ISPs know how much bandwidth their users use, even if they do not know what content is flowing over the pipes. Implementing new pricing schemes presumably would not be a technical challenge.

So why do ISPs stick with their current price model?

Perhaps the cost structure of the industry and the nature of demand still mean that flat-rate pricing for unlimited use is the most sensible approach. Maybe ISPs worry that consumers would reject metered pricing and punish any provider that offers it.

But new pricing models might have some additional benefits beyond allowing people to pay only for the bandwidth they use. Low income households, for example, may be more likely to sign up for metered service (perhaps even prepaid), just as they have for prepaid cell phone plans that charge by the minute.

I don't know the right way to price broadband. But as the market and industry changes, providers should take a close look at their pricing schemes. Charging users for the bandwidth they consume and thus for the costs they impose on the network could reduce the need for network management, mitigate calls for regulation, and increase efficiency.
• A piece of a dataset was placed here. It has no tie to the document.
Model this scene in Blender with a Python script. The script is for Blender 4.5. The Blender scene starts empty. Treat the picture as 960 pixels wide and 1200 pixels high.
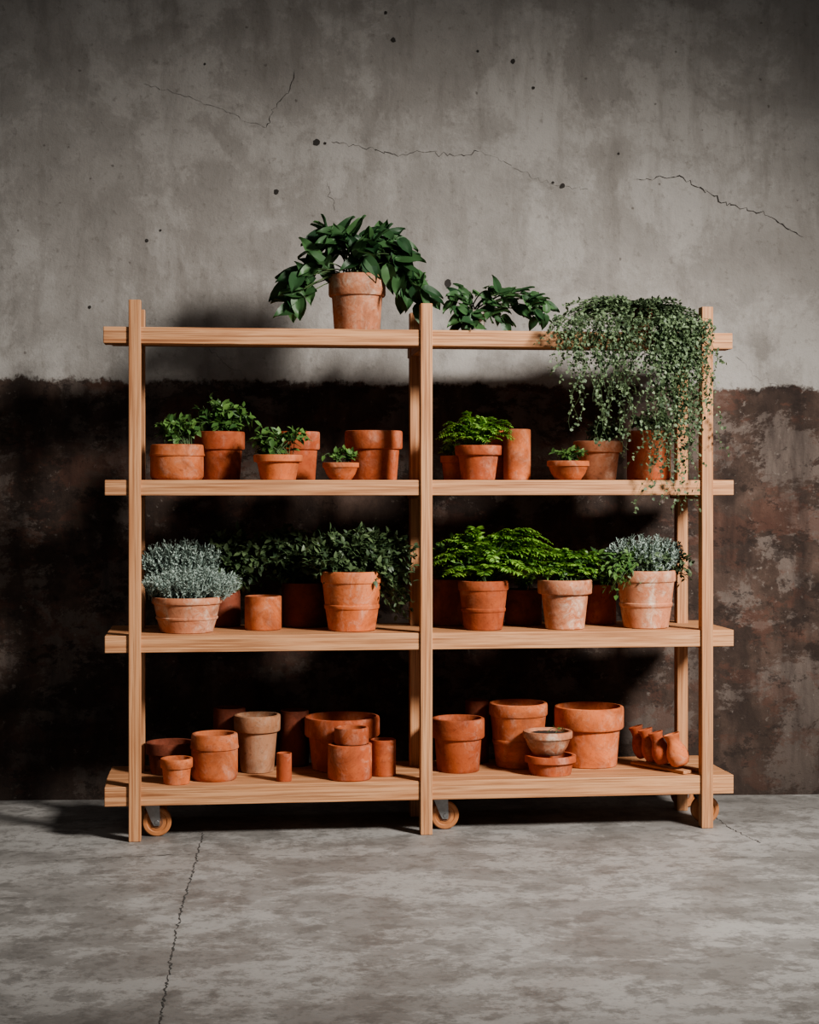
import bpy, math, random
import numpy as np
from mathutils import Vector, Euler
random.seed(7); rng=np.random.default_rng(7)
scene=bpy.context.scene
F=1969.0; TH=math.radians(6.55); CH=1.25; HZ=570
def X_at(px,Y): return Y*math.tan(math.atan((px-480)/F)+TH)
def sc(X,Y): return F/(X*math.sin(TH)+Y*math.cos(TH))
def Z_at(py,X,Y): return CH-(py-HZ)/sc(X,Y)
# ------------------------------------------------------------------ materials
def mat_new(name):
    m=bpy.data.materials.new(name); m.use_nodes=True
    nt=m.node_tree; nt.nodes.clear()
    out=nt.nodes.new('ShaderNodeOutputMaterial'); b=nt.nodes.new('ShaderNodeBsdfPrincipled')
    nt.links.new(b.outputs[0],out.inputs[0]); return m,nt,b,out
def ramp(nt,fac,stops):
    r=nt.nodes.new('ShaderNodeValToRGB'); e=r.color_ramp.elements
    while len(e)<len(stops): e.new(0.5)
    for i,(p,c) in enumerate(stops):
        e[i].position=p; e[i].color=tuple(c)[:3]+(1,) if hasattr(c,'__len__') else (c,c,c,1)
    nt.links.new(fac,r.inputs[0]); return r.outputs[0]
def mix(nt,f,a,b,mode='MIX'):
    m=nt.nodes.new('ShaderNodeMix'); m.data_type='RGBA'; m.blend_type=mode
    for s,v in ((0,f),(6,a),(7,b)):
        if isinstance(v,bpy.types.NodeSocket): nt.links.new(v,m.inputs[s])
        elif s==0: m.inputs[0].default_value=v
        else: m.inputs[s].default_value=tuple(v)+(1,)
    return m.outputs[2]
def math_n(nt,op,a,b=0.0,clamp=False):
    m=nt.nodes.new('ShaderNodeMath'); m.operation=op; m.use_clamp=clamp
    for i,v in enumerate((a,b)):
        if isinstance(v,bpy.types.NodeSocket): nt.links.new(v,m.inputs[i])
        else: m.inputs[i].default_value=v
    return m.outputs[0]
def coords(nt,scale=(1,1,1),rnd=False):
    tc=nt.nodes.new('ShaderNodeTexCoord'); mp=nt.nodes.new('ShaderNodeMapping')
    mp.inputs['Scale'].default_value=scale
    nt.links.new(tc.outputs['Object'],mp.inputs['Vector'])
    if rnd:
        oi=nt.nodes.new('ShaderNodeObjectInfo'); s=math_n(nt,'MULTIPLY',oi.outputs['Random'],37.0)
        cb=nt.nodes.new('ShaderNodeCombineXYZ')
        for i in range(3): nt.links.new(s,cb.inputs[i])
        nt.links.new(cb.outputs[0],mp.inputs['Location'])
    return mp.outputs[0],tc
def noise(nt,vec,scale,detail=6,rough=.6,dist=0):
    n=nt.nodes.new('ShaderNodeTexNoise'); n.inputs['Scale'].default_value=scale
    n.inputs['Detail'].default_value=detail; n.inputs['Roughness'].default_value=rough
    n.inputs['Distortion'].default_value=dist
    nt.links.new(vec,n.inputs['Vector']); return n.outputs['Fac']
def bump(nt,b,h,strength,dist=.01):
    n=nt.nodes.new('ShaderNodeBump'); n.inputs['Strength'].default_value=strength; n.inputs['Distance'].default_value=dist
    nt.links.new(h,n.inputs['Height']); nt.links.new(n.outputs[0],b.inputs['Normal'])

def terracotta(name,c1,c2,stain=.25,stainc=(.55,.42,.34)):
    m,nt,b,o=mat_new(name); v,_=coords(nt,(1,1,1),True)
    n1=noise(nt,v,9,6,.6,.4); c=mix(nt,ramp(nt,n1,[(.35,0),(.65,1)]),c1,c2)
    n2=noise(nt,v,22,8,.7,.8); v2,_=coords(nt,(5,5,1.2),True); n3=noise(nt,v2,3,6,.65)
    s=math_n(nt,'MULTIPLY',ramp(nt,n2,[(.46,0),(.64,1)]),ramp(nt,n3,[(.40,0),(.58,1)]))
    c=mix(nt,math_n(nt,'MULTIPLY',s,stain*2.4,True),c,stainc)
    n5=noise(nt,v,6,7,.7,1.0); c=mix(nt,math_n(nt,'MULTIPLY',ramp(nt,n5,[(.46,0),(.64,1)]),.65),c,tuple(x*.45 for x in c1))
    n4=noise(nt,v,70,3,.6); c=mix(nt,math_n(nt,'MULTIPLY',ramp(nt,n4,[(.56,0),(.73,1)]),.45),c,tuple(x*.4 for x in c1))
    oi=nt.nodes.new('ShaderNodeObjectInfo'); hs=nt.nodes.new('ShaderNodeHueSaturation')
    nt.links.new(c,hs.inputs['Color']); nt.links.new(math_n(nt,'ADD',math_n(nt,'MULTIPLY',oi.outputs['Random'],.28),.80),hs.inputs['Value'])
    nt.links.new(hs.outputs[0],b.inputs['Base Color']); b.inputs['Roughness'].default_value=.82
    b.inputs['Specular IOR Level'].default_value=.25
    bump(nt,b,math_n(nt,'ADD',n2,math_n(nt,'MULTIPLY',n4,.5)),.4,.004); return m
TC={'o':terracotta('terracotta_orange',(.49,.132,.048),(.59,.19,.078),.16),
    'r':terracotta('terracotta_red',(.36,.083,.033),(.45,.125,.050),.12),
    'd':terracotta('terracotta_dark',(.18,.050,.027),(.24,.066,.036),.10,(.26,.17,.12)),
    'p':terracotta('terracotta_pale',(.54,.205,.108),(.61,.28,.16),.42,(.68,.52,.40)),
    'w':terracotta('terracotta_weathered',(.38,.175,.09),(.44,.235,.14),.35,(.46,.36,.27)),
    'g':terracotta('clay_grey',(.28,.24,.21),(.36,.31,.27),.3)}
def wood(name,axis):
    m,nt,b,o=mat_new(name)
    s=[38,38,38]; s['XYZ'.index(axis)]=1.0
    v,_=coords(nt,tuple(s),True); n1=noise(nt,v,1.6,6,.62,.7)
    s2=[160,160,160]; s2['XYZ'.index(axis)]=2.4
    v2,_=coords(nt,tuple(s2),True); n2=noise(nt,v2,1.2,4,.6)
    c=ramp(nt,n1,[(.29,(.30,.125,.055)),(.44,(.50,.248,.122)),(.56,(.60,.328,.175)),(.71,(.37,.17,.082))])
    c=mix(nt,math_n(nt,'MULTIPLY',ramp(nt,n2,[(.46,0),(.64,1)]),.68),c,(.21,.085,.038))
    oi=nt.nodes.new('ShaderNodeObjectInfo'); k=math_n(nt,'MULTIPLY',oi.outputs['Random'],.35)
    c=mix(nt,k,c,(.36,.168,.083))
    nt.links.new(c,b.inputs['Base Color']); b.inputs['Roughness'].default_value=.6
    b.inputs['Specular IOR Level'].default_value=.3
    bump(nt,b,n2,.3,.002); return m
WX=wood('wood_grain_long','X'); WZ=wood('wood_grain_upright','Z'); WY=wood('wood_grain_cross','Y')
def leafmat(name,cd,cl,rough=.45,trans=.25):
    m,nt,b,o=mat_new(name)
    a=nt.nodes.new('ShaderNodeAttribute'); a.attribute_name='rnd'
    c=mix(nt,a.outputs['Fac'],cd,cl)
    nt.links.new(c,b.inputs['Base Color']); b.inputs['Roughness'].default_value=rough
    b.inputs['Specular IOR Level'].default_value=.4
    t=nt.nodes.new('ShaderNodeBsdfTranslucent'); nt.links.new(c,t.inputs[0])
    ms=nt.nodes.new('ShaderNodeMixShader'); ms.inputs[0].default_value=trans
    nt.links.new(b.outputs[0],ms.inputs[1]); nt.links.new(t.outputs[0],ms.inputs[2]); nt.links.new(ms.outputs[0],o.inputs[0])
    return m
LF={'deep':leafmat('leaf_deep_green',(.020,.058,.024),(.075,.16,.058)),
    'mid':leafmat('leaf_mid_green',(.05,.115,.034),(.16,.29,.08)),
    'dark':leafmat('leaf_dark_green',(.032,.06,.028),(.13,.185,.085)),
    'fern':leafmat('leaf_fern_green',(.08,.20,.035),(.29,.48,.09),.5,.3),
    'silver':leafmat('leaf_silver_green',(.17,.23,.20),(.44,.52,.46),.7,.15),
    'vine':leafmat('leaf_vine_green',(.05,.08,.045),(.19,.26,.14),.55)}
def plain(name,c,rough=.7,metal=0):
    m,nt,b,o=mat_new(name); v,_=coords(nt); n1=noise(nt,v,30,5)
    cc=mix(nt,ramp(nt,n1,[(.35,0),(.7,1)]),tuple(x*.7 for x in c),c); nt.links.new(cc,b.inputs['Base Color'])
    b.inputs['Roughness'].default_value=rough; b.inputs['Metallic'].default_value=metal; bump(nt,b,n1,.2,.003); return m
STEM=plain('stem_green',(.07,.12,.04)); SOIL=plain('potting_soil',(.035,.022,.015),.95)
METAL=plain('galvanised_steel',(.35,.35,.35),.4,.9); WHEEL=plain('amber_rubber',(.46,.19,.075),.5); HUB=plain('brown_hub',(.22,.10,.05),.5)
CRK=plain('crack_dark',(.045,.04,.036),1)
CRK2=plain('crack_hairline',(.14,.13,.12),1)
CRKF=plain('floor_joint_dirt',(.075,.07,.065),1)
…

*Scott Wallsten is a Senior Fellow and Director of Communications Policy Studies at the Progress and Freedom Foundation. The views expressed here are his own, and are not necessarily the views of the PFF board, fellows or staff.

  1. http://arstechnica.com/news.ars/post/
    20070131-8748.html
  2. A great deal of research has examined pricing under these conditions. Carl Shapiro and Hal Varian discuss this issue in the context of the Internet in their 1998 book, Information Rules.
  3. Winston, Clifford. 2006. "The Effect of Government Highway Spending on Road Users' Congestion Costs." AEI-Brookings Working Paper 06-11.